While other galaxies house clusters that could be typical of first-generation stars, the new observations provide the most direct evidence yet of such a population, astrophysicist David Sobral of the Institute of Astrophysics and Space Sciences in Lisbon, Portugal, and colleagues report. Their findings, described online June 4 at arXiv.org, will appear in the Astrophysical Journal.
A galaxy designated CR7 is loaded with hydrogen that is blasting out ultraviolet radiation — about three times as much as any other galaxy from that time. The galaxy is also blazing with light from helium atoms that have been stripped of one electron.
“We see indications of very, very hot sources,” says Sobral, “hotter than any star we know of in our galaxy.” To ionize helium, the surfaces of such stars must sizzle at around 100,000° Celsius. The sun, by comparison, is a relatively cool 5,500°.
Stars typical of the first stellar generation, known as Population III stars, are prime candidates as the source of all that energy. Researchers suspect that Population III stars are incredibly large, possibly up to a thousand times as massive as the sun. Such stars burn hot and die young, lasting at most a few million years.
Certain types of dying stars as well as gassy disks swirling around supermassive black holes can also provide that much energy. But what’s special about CR7, says Sobral, is the apparent lack of heavier elements such as carbon and oxygen. All atoms heavier than helium are forged in the centers of stars. The absence of such elements indicates that the gas contains only hydrogen and helium, and is therefore typical of the gas out of which the first stars formed.
“It’s definitely an unusual object,” says George Becker, an astrophysicist at the Space Telescope Science Institute in Baltimore. But Population III stars aren’t the only, or even the most likely, possibility, he says. The first stars are thought to have arisen a few hundred million years after the Big Bang. As they die and explode, they quickly pollute the surrounding gas with heavier elements. To have a large burst of pristine star formation roughly 1 billion years after the Big Bang seems unusual, Becker says. By that time, ordinary star formation should have overwhelmed the Population III nurseries.
The light could be coming from a collection of stars that have trace amounts of carbon and oxygen, undetectable with current instruments. Or it could be coming from pristine gas that isn’t itself collapsing to form stars, Becker says, but is cooling off from earlier bursts of star formation.
“The observations they’re making are very challenging,” he says, “which is part of why they’re exciting.”

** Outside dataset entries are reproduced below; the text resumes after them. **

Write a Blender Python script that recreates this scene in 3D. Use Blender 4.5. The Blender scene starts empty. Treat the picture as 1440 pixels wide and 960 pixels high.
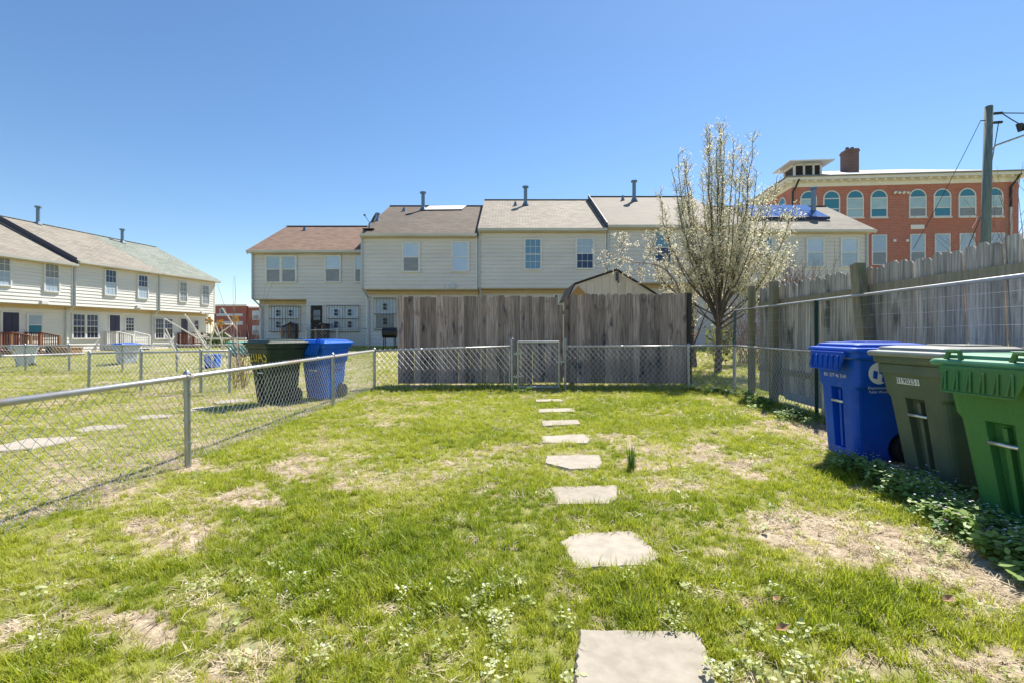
import bpy, bmesh, math, random
import numpy as np
from mathutils import Vector, Matrix, Euler

R = math.radians
rnd = random.Random(7)
npr = np.random.default_rng(11)
scene = bpy.context.scene
col = scene.collection

# ------------------------------------------------------------ camera, sky, sun, exposure
F, HY, H = 660.0, 468.0, 1.25          # focal length and horizon in photo pixels (1440 wide), eye height in metres
cam_d = bpy.data.cameras.new('camera')
cam = bpy.data.objects.new('camera', cam_d)
col.objects.link(cam)
cam.location = (0, 0, H)
cam.rotation_euler = (R(90), 0, 0)
cam_d.sensor_width = 36.0
cam_d.lens = 36.0 * F / 1440.0
cam_d.shift_y = -12.0 / 1440.0
cam_d.clip_end = 5000
cam_d.clip_start = 0.05
scene.camera = cam

SUN_EL, SUN_AZ = R(53), R(33)          # azimuth to the right of straight ahead (+Y)
world = bpy.data.worlds.new('World')
scene.world = world
world.use_nodes = True
wn = world.node_tree.nodes
wl = world.node_tree.links
wn.clear()
sky = wn.new('ShaderNodeTexSky')
sky.sky_type = 'NISHITA'
sky.sun_disc = False
sky.sun_elevation = SUN_EL
sky.sun_rotation = SUN_AZ
sky.air_density = 1.0
sky.dust_density = 0.1
sky.ozone_density = 3.0
wb = wn.new('ShaderNodeBackground')
wb.inputs['Strength'].default_value = 0.088
wo = wn.new('ShaderNodeOutputWorld')
whs = wn.new('ShaderNodeHueSaturation')
whs.inputs['Saturation'].default_value = 1.12
wl.new(sky.outputs[0], whs.inputs['Color'])
wl.new(whs.outputs[0], wb.inputs[0])
wl.new(wb.outputs[0], wo.inputs[0])

sun_d = bpy.data.lights.new('sun', 'SUN')
sun_d.energy = 5.0
sun_d.angle = R(0.5)
sun_d.color = (1.0, 0.95, 0.87)
sun = bpy.data.objects.new('sun', sun_d)
col.objects.link(sun)
sun_vec = Vector((math.sin(SUN_AZ) * math.cos(SUN_EL), math.cos(SUN_AZ) * math.cos(SUN_EL), math.sin(SUN_EL)))
sun.rotation_euler = sun_vec.to_track_quat('Z', 'Y').to_euler()
sun.location = (20, 30, 40)

scene.view_settings.view_transform = 'Standard'
scene.view_settings.look = 'None'
scene.view_settings.gamma = 1.0
scene.view_settings.exposure = 0.88
scene.render.engine = 'CYCLES'
scene.cycles.max_bounces = 8
scene.cycles.transparent_max_bounces = 8

# ------------------------------------------------------------ helpers
def gz(x, y):
    """height of the terrain"""
    def ss(a, b, v):
        t = min(1, max(0, (v - a) / (b - a)))
        return t * t * (3 - 2 * t)
    return 0.57 * ss(12.5, 23, y) * ss(-20, -14, x) + 0.10 * ss(14, 24, y) * (1 - ss(-20, -14, x))

def W(px, py, Z):
    return Vector(((px - 720) / F * Z, Z, H - (py - HY) / F * Z))

def G(px, py):
    Z = F * H / (py - HY)
    return ((px - 720) / F * Z, Z)

class MB:
    """collects faces, links them as ONE mesh object"""
    def __init__(s):
        s.v, s.f, s.t, s.m = [], [], [], []
    def face(s, pts, t=0.5, m=0):
        b = len(s.v)
        s.v += [tuple(p) for p in pts]
        s.f.append(tuple(range(b, b + len(pts)))); s.t.append(t); s.m.append(m)
    def raw(s, vs, fs, t=0.5, m=0):
        b = len(s.v)
        s.v += [tuple(p) for p in vs]
        for f in fs:
            s.f.append(tuple(i + b for i in f)); s.t.append(t); s.m.append(m)
    def box(s, a, b, t=0.5, m=0, M=None):
        x0, y0, z0 = a; x1, y1, z1 = b
        vs = [Vector(p) for p in ((x0,y0,z0),(x1,y0,z0),(x1,y1,z0),(x0,y1,z0),(x0,y0,z1),(x1,y0,z1),(x1,y1,z1),(x0,y1,z1))]
        if M is not None: vs = [M @ v for v in vs]
        s.raw(vs, [(0,3,2,1),(4,5,6,7),(0,1,5,4),(1,2,6,5),(2,3,7,6),(3,0,4,7)], t, m)
    def bar(s, p, q, w, h, t=0.5, m=0, up=(0,0,1)):
        """rectangular bar from p to q"""
        p, q = Vector(p), Vector(q)
        d = (q - p).normalized(); u = Vector(up)
        sd = d.cross(u)
        if sd.length < 1e-4: sd = d.cross(Vector((1,0,0)))
        sd.normalize(); u = sd.cross(d)
        vs = []
        for c in (p, q):
            for a, b in ((-1,-1),(1,-1),(1,1),(-1,1)):
                vs.append(c + sd * a * w / 2 + u * b * h / 2)
        s.raw(vs, [(3,2,1,0),(4,5,6,7),(0,1,5,4),(1,2,6,5),(2,3,7,6),(3,0,4,7)], t, m)
    def tube(s, pts, r, n=6, t=0.5, m=0, cap=True):
        pts = [Vector(p) for p in pts]
        rs = r if isinstance(r, (list, tuple)) else [r] * len(pts)
        vs = []; prev = None
        for i, p in enumerate(pts):
            a = pts[max(0, i-1)]; b = pts[min(len(pts)-1, i+1)]
            d = (b - a).normalized()
            if prev is None:
                u = d.cross(Vector((0,0,1)))
                if u.length < 1e-3: u = d.cross(Vector((1,0,0)))
            else:
                u = prev - d * prev.dot(d)
                if u.length < 1e-6: u = d.cross(Vector((1,0,0)))
            u.normalize(); prev = u
            w = d.cross(u)
            for k in range(n):
                an = 2 * math.pi * k / n
                vs.append(p + (u * math.cos(an) + w * math.sin(an)) * rs[i])
        fs = []
        for i in range(len(pts) - 1):
            for k in range(n):
                k2 = (k + 1) % n
                fs.append((i*n+k, i*n+k2, (i+1)*n+k2, (i+1)*n+k))
        if cap:
            fs.append(tuple(reversed(range(n))))
            fs.append(tuple(range((len(pts)-1)*n, len(pts)*n)))
        s.raw(vs, fs, t, m)
    def prism(s, poly, fn, d0, d1, t=0.5, m=0):
        """poly: 2D points; fn(u, v, d) -> 3D"""
        n = len(poly)
        vs = [fn(u, v, d0) for u, v in poly] + [fn(u, v, d1) for u, v in poly]
        fs = [tuple(range(n)), tuple(reversed(range(n, 2*n)))]
        for i in range(n):
            j = (i + 1) % n
            fs.append((j, i, i + n, j + n))
        s.raw(vs, fs, t, m)
    def build(s, name, mats, parent=None, off=None, smooth=False, bevel=0, kind=None, fix=False):
        me = bpy.data.meshes.new(name)
        if off is None:
            off = tuple(parent['_o']) if parent is not None and '_o' in parent else (0, 0, 0)
        ox, oy, oz = off
        me.from_pydata([(x-ox, y-oy, z-oz) for x, y, z in s.v], [], s.f)
        if not isinstance(mats, (list, tuple)): mats = [mats]
        for m in mats: me.materials.append(m)
        at = me.attributes.new('tone', 'FLOAT', 'FACE')
        at.data.foreach_set('value', s.t)
        me.polygons.foreach_set('material_index', s.m)
        if smooth: me.polygons.foreach_set('use_smooth', [True] * len(s.f))
        if fix:
            bm = bmesh.new(); bm.from_mesh(me)
            bmesh.ops.remove_doubles(bm, verts=bm.verts, dist=1e-4)
            bmesh.ops.recalc_face_normals(bm, faces=bm.faces)
            bm.to_mesh(me); bm.free()
        me.update()
        o = bpy.data.objects.new(name, me)
        col.objects.link(o)
        if parent is not None:
            o.parent = parent
            if '_o' in parent: o['_o'] = list(off)
        else:
            o.location = off
            if off != (0, 0, 0): o['_o'] = list(off)
        if bevel:
            b = o.modifiers.new('bevel', 'BEVEL'); b.width = bevel; b.segments = 2; b.limit_method = 'ANGLE'
            b.angle_limit = R(35)
        if kind: o['kind'] = kind
        return o

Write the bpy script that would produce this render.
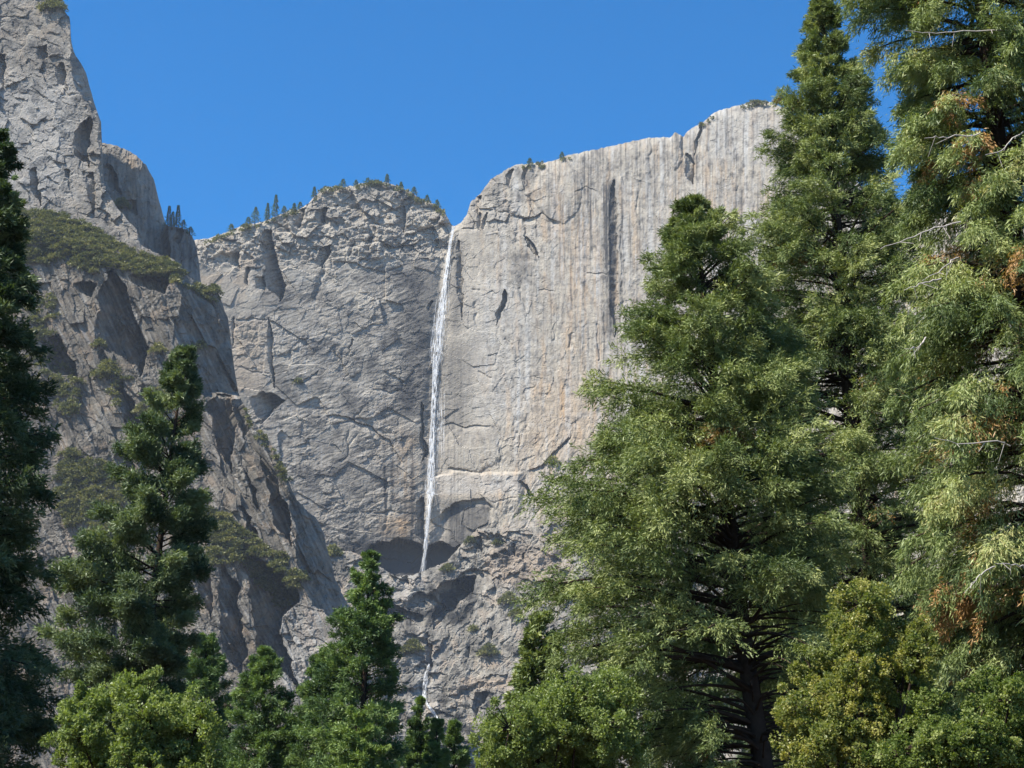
import bpy, math
import numpy as np
for o in list(bpy.data.objects): bpy.data.objects.remove(o)
SC = bpy.context.scene
COL = SC.collection
R = math.radians
# ------------------------------------------------------------ camera, sky, sun
W_, H_, F_ = 1024.0, 768.0, 1600.0
PITCH = R(18.3); EYE = np.array([0.0, 0.0, 1.6])
cam = bpy.data.cameras.new('camera'); cam_o = bpy.data.objects.new('camera', cam); COL.objects.link(cam_o)
cam.sensor_width = 36.0; cam.lens = 36.0 * F_ / W_; cam.clip_start = 0.1; cam.clip_end = 30000
cam_o.location = EYE; cam_o.rotation_euler = (R(90) + PITCH, 0, 0); SC.camera = cam_o
SUN_EL, SUN_AZ = R(52), R(57)        # azimuth: to the left of the direction straight behind the camera
sdir = np.array([-math.sin(SUN_AZ) * math.cos(SUN_EL), -math.cos(SUN_AZ) * math.cos(SUN_EL), math.sin(SUN_EL)])
wd = bpy.data.worlds.new("World"); SC.world = wd; wd.use_nodes = True
nt = wd.node_tree; bg = nt.nodes['Background']
sky = nt.nodes.new('ShaderNodeTexSky'); sky.sky_type = 'NISHITA'; sky.sun_disc = False
sky.sun_elevation = SUN_EL; sky.sun_rotation = math.atan2(sdir[0], sdir[1])
sky.altitude = 1200; sky.air_density = 1.0; sky.dust_density = 0.4; sky.ozone_density = 3.0
hs = nt.nodes.new('ShaderNodeHueSaturation'); hs.inputs['Saturation'].default_value = 1.45; nt.links.new(sky.outputs[0], hs.inputs['Color']); nt.links.new(hs.outputs[0], bg.inputs[0]); bg.inputs[1].default_value = 0.098
sl = bpy.data.lights.new('sun', 'SUN'); sl.energy = 5.0; sl.angle = R(0.5); sl.color = (1.0, 0.935, 0.83)
so = bpy.data.objects.new('sun', sl); COL.objects.link(so); so.location = (-300, -300, 500)
from mathutils import Vector
so.rotation_euler = Vector(tuple(sdir)).to_track_quat('Z', 'Y').to_euler()
SC.view_settings.view_transform = 'Standard'; SC.view_settings.look = 'None'
SC.view_settings.gamma = 1; SC.view_settings.use_curve_mapping = False
SC.view_settings.exposure = 1.16
SC.render.engine = 'CYCLES'
SC.cycles.max_bounces = 5; SC.cycles.diffuse_bounces = 2; SC.cycles.transparent_max_bounces = 12
SC.cycles.volume_bounces = 0; SC.cycles.use_denoising = True
SC.cycles.caustics_reflective = False; SC.cycles.caustics_refractive = False
HAZE = 0.00004

# ------------------------------------------------------------ helpers
def ray(px, py):
    dx = (np.asarray(px, float) - W_ / 2) / F_; dy = (H_ / 2 - np.asarray(py, float)) / F_
    return dx, math.cos(PITCH) - math.sin(PITCH) * dy, math.sin(PITCH) + math.cos(PITCH) * dy
def at(px, py, Y):
    x, y, z = ray(px, py); t = np.asarray(Y, float) / y
    return np.stack([EYE[0] + x * t, EYE[1] + y * t, EYE[2] + z * t], -1)

def _h(ix, iy, iz, seed):
    h = (ix * 374761393 + iy * 668265263 + iz * 2147483647 + seed * 1274126177) & 0xffffffff
    h = ((h ^ (h >> 13)) * 1274126177) & 0xffffffff
    return (h ^ (h >> 16)) & 0xffffffff
_rg = np.random.default_rng(7); _G = _rg.normal(size=(256, 2)); _G /= np.linalg.norm(_G, axis=1)[:, None]
def pn(x, y, seed=0):
    ix = np.floor(x).astype(np.int64); iy = np.floor(y).astype(np.int64); fx = x - ix; fy = y - iy
    u = fx * fx * fx * (fx * (fx * 6 - 15) + 10); v = fy * fy * fy * (fy * (fy * 6 - 15) + 10)
    def g(a, b):
        k = (_h(ix + a, iy + b, 0, seed) & 255).astype(int); return _G[k, 0] * (fx - a) + _G[k, 1] * (fy - b)
    return 1.4 * ((g(0, 0) * (1 - u) + g(1, 0) * u) * (1 - v) + (g(0, 1) * (1 - u) + g(1, 1) * u) * v)
def fbm(x, y, seed=0, o=4, lac=2.03, gain=0.5):
    s = 0; a = 1.0
    for k in range(o): s = s + a * pn(x, y, seed + k * 17); x = x * lac; y = y * lac; a *= gain
    return s
def ridged(x, y, seed=0, o=4, gain=0.55):
    s = 0; a = 1.0
    for k in range(o): s = s + a * (1 - 2 * np.abs(pn(x, y, seed + k * 17))); x = x * 2.1; y = y * 2.1; a *= gain
    return s
def facets(u, v, seed, tilt=0.6):
    """fractured blocks: each cell of a Voronoi net is its own tilted plane"""
    ix = np.floor(u).astype(np.int64); iy = np.floor(v).astype(np.int64)
    best = np.full(u.shape, 9.0); second = np.full(u.shape, 9.0); out = np.zeros(u.shape)
    for a in (-1, 0, 1):
        for b in (-1, 0, 1):
            h = _h(ix + a, iy + b, 3, seed); h2 = _h(ix + a, iy + b, 5, seed + 9)
            cx = ix + a + (h & 1023) / 1023.0; cy = iy + b + ((h >> 10) & 1023) / 1023.0
            dx = u - cx; dy = v - cy; d = dx * dx + dy * dy
            val = ((h2 & 1023) / 1023.0 - .5) * .8 + tilt * (((h2 >> 10) & 1023) / 511.5 - 1) * dx + tilt * (((h2 >> 20) & 1023) / 511.5 - 1) * dy
            n = d < best
            second = np.where(n, best, np.minimum(second, d)); out = np.where(n, val, out); best = np.where(n, d, best)
    return out, np.sqrt(second) - np.sqrt(best)
def sm(a, b, x):
    t = np.clip((x - a) / (b - a), 0, 1); return t * t * (3 - 2 * t)
def box(px, py, x0, x1, y0, y1, s=12):
    return sm(x0 - s, x0 + s, px) * (1 - sm(x1 - s, x1 + s, px)) * sm(y0 - s, y0 + s, py) * (1 - sm(y1 - s, y1 + s, py))
def ip(v, pts):
    a = np.array(pts, float); return np.interp(v, a[:, 0], a[:, 1])
def pdist(x, y, poly):
    p = np.array(poly, float); best = np.full(x.shape, 1e9)
    for (x0, y0), (x1, y1) in zip(p[:-1], p[1:]):
        dx, dy = x1 - x0, y1 - y0; t = np.clip(((x - x0) * dx + (y - y0) * dy) / (dx * dx + dy * dy + 1e-9), 0, 1)
        best = np.minimum(best, np.hypot(x - x0 - t * dx, y - y0 - t * dy))
    return best
# relief features; amounts in picture pixels at that distance, + = deeper into the rock
def roof(x, y, poly, h, d):
    p = np.array(poly, float); yy = np.interp(x, p[:, 0], p[:, 1]); s = (y - yy) / h
    end = sm(p[0, 0] - .5, p[0, 0] + 3, x) * (1 - sm(p[-1, 0] - 3, p[-1, 0] + .5, x))
    return np.where((s > 0) & (s < 1), d * (1 - s) ** 1.2, 0) * end
def groove(x, y, poly, w, d):
    return d * np.exp(-(pdist(x, y, poly) / w) ** 2)
def shade(x, y, ys, xl, xr, k=1.15):
    L = np.interp(y, ys, xl); Rr = np.interp(y, ys, xr) if not np.isscalar(xr) else np.full(y.shape, float(xr))
    fr = (y - ys[0]) / (ys[-1] - ys[0]); wdt = Rr - L
    if np.isscalar(xr): wdt = wdt * 0
    Lm = float(np.min(xl)); X0 = Lm + .2 * (L - Lm)
    L = L + wdt * (sm(.72, 1.0, fr) * .85 + .5 * (1 - sm(0, .15, fr)))
    ins = (y > ys[0]) & (y < ys[-1]) & (x > L) & (x < Rr)
    return np.where(ins, 1.35 * k * (x - X0), 0)
def bulge(x, y, cx, cy, rx, ry, d):
    q = ((x - cx) / rx) ** 2 + ((y - cy) / ry) ** 2
    return -d * np.sqrt(np.clip(1 - q, 0, 1))

def fs_mesh(name, verts, faces, mat, parent=None, smooth=False, tone=None, cols=None):
    me = bpy.data.meshes.new(name); n = faces.shape[1]; nf = len(faces)
    me.vertices.add(len(verts)); me.vertices.foreach_set('co', np.ascontiguousarray(verts, np.float32).ravel())
    me.loops.add(nf * n); me.loops.foreach_set('vertex_index', np.ascontiguousarray(faces, np.int32).ravel())
    me.polygons.add(nf); me.polygons.foreach_set('loop_start', np.arange(0, nf * n, n, dtype=np.int32))
    me.update(calc_edges=True)
    me.polygons.foreach_set('use_smooth', np.full(nf, smooth))
    if tone is not None:
        a = me.attributes.new('tone', 'FLOAT', 'FACE'); a.data.foreach_set('value', np.ascontiguousarray(tone, np.float32))
    if cols is not None:
        a = me.attributes.new('stain_shade', 'FLOAT_COLOR', 'POINT'); a.data.foreach_set('color', np.ascontiguousarray(cols, np.float32).ravel())
    me.materials.append(mat); me.validate()
    o = bpy.data.objects.new(name, me); COL.objects.link(o)
    if parent is not None: o.parent = parent
    return o
def tag(o, label=None, cat=None, group=None, kind=None):
    for k, v in (('label', label), ('category', cat), ('group', group), ('kind', kind)):
        if v: o[k] = v
    return o
def empty(name, loc):
    o = bpy.data.objects.new(name, None); COL.objects.link(o); o.location = tuple(loc); o.empty_display_size = .5; return o
def localise(child, root):
    child.matrix_parent_inverse = __import__('mathutils').Matrix.Translation(-root.location)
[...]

This galaxy offers a preview of what the James Webb Space Telescope, scheduled to launch in 2018, could see, Sobral says. Hunting for Population III stars is one its primary goals. A large mirror in space combined with instruments sensitive to infrared light will be able to tell which stars are members of the first generation and which are not.
Editor’s Note: This story was updated July 2, 2015, to correct the temperature of the surface of the sun. It’s 5,500° Celsius. The story had said it was 5.800°, but that’s how hot it is as measured in kelvins.